Choosing a Mail or Parcel Courier For Spain – Help to Arrive at the Right Decision.

OK. You’ve decided that you want to send your package to or from Spain by Courier because you want real-time tracking; because it’s valuable and you don’t trust the ordinary post; because you need a time-definite delivery or just because it’s cheaper. How do you choose which of the four international couriers from Spain you are going to use?

Well, if you are a member of the public and you come to the Citibox website for a Discounted Courier Quote (see below) we will make the decision for you so you don’t have to worry. It will be far cheaper than going direct to the courier company and you will have the added protection of using Citibox with its high-level contacts direct into the courier companies.

However, if you are a business sending courier to and from Spain, there are many other factors so here is a little help in making the choice. Nearly every business regularly sending more than a couple of parcels a week will be able to get some discount from the international courier companies (this is far more problematical if you are trying to achieve a discount from the Spanish courier companies, you need massive volume). Most times, a representative will call and will ask to see some evidence of your current spend on parcels. FedEx do not run a domestic service within Spain but the other three international couriers do, so they may take into account both your domestic and international monthly spend.
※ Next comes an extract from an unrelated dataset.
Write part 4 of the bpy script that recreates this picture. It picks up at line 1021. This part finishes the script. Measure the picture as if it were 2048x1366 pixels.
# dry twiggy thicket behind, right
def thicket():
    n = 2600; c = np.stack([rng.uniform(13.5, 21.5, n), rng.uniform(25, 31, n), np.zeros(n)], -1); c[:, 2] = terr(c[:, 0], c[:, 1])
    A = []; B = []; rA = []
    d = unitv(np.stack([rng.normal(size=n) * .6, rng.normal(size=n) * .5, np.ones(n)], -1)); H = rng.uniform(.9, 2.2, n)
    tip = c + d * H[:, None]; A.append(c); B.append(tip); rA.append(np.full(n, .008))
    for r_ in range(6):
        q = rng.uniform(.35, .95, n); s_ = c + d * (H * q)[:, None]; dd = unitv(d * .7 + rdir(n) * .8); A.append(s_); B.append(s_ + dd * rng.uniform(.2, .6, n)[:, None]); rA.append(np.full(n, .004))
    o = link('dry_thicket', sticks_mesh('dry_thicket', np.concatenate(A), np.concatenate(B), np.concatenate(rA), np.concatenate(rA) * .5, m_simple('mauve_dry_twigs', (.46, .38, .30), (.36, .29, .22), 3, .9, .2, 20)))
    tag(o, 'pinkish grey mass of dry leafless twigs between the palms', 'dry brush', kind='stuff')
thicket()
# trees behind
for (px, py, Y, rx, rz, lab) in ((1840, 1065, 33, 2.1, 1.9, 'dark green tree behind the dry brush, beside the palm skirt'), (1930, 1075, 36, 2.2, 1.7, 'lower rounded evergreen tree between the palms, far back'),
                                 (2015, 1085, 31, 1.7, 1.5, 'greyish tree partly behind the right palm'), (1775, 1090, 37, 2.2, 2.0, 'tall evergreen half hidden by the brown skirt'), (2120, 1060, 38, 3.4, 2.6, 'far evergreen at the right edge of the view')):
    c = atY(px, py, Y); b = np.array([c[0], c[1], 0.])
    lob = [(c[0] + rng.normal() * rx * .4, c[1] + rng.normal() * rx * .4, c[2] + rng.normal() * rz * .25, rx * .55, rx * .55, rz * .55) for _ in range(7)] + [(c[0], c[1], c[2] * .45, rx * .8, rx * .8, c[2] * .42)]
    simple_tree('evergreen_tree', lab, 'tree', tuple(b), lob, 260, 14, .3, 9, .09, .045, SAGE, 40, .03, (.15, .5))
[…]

If you send 100 courier parcels to or from Spain every week, you’ve already got a good price but for those who send two or ten or twenty, what do you do?

Let’s look at the four services, one by one, and I’ll give you my opinion of each service. I emphasise that this is purely a personal opinion based on personal experience of dealing with all four. I am giving my impression as a business user and not as a member of the public, Citibox has accounts with all four so can usually give you a discount and I’ll put my least favourite first. It must be bourne in mind that NO service will deliver 100% of the time and the most valuable thing you can have is backup when something goes wrong. Also, some services in Spain cannot offer next-day delivery for your really urgent packages, neither TNT nor UPS offer next-day delivery from Javea in Alicante because they truck the parcels and letters to Madrid whereas FedEx air-lifts them from Alicante airport.

TNT. On the minus side; you will have a regional representative to whom you can ask for help in the event that something goes wrong. You may very well not get through, you won’t get much help if you do, they loose and damage a disproportionately high number of items. Currently we have a customer who has asked to try them out because they are cheaper than FedEx and has had three missed collections in a row. Items in the UK have gone missing, presumed stolen by the van driver, in Spain things have been consistently damaged or delivery has been late (i.e. after the trade show ended the samples arrived). Many of these negatives are down to the franchise system that they operate in many parts of Spain. On the plus side they are very competitive on price within Europe, especially for Eastern Europe within the EU where they cannot be beaten for heavier items.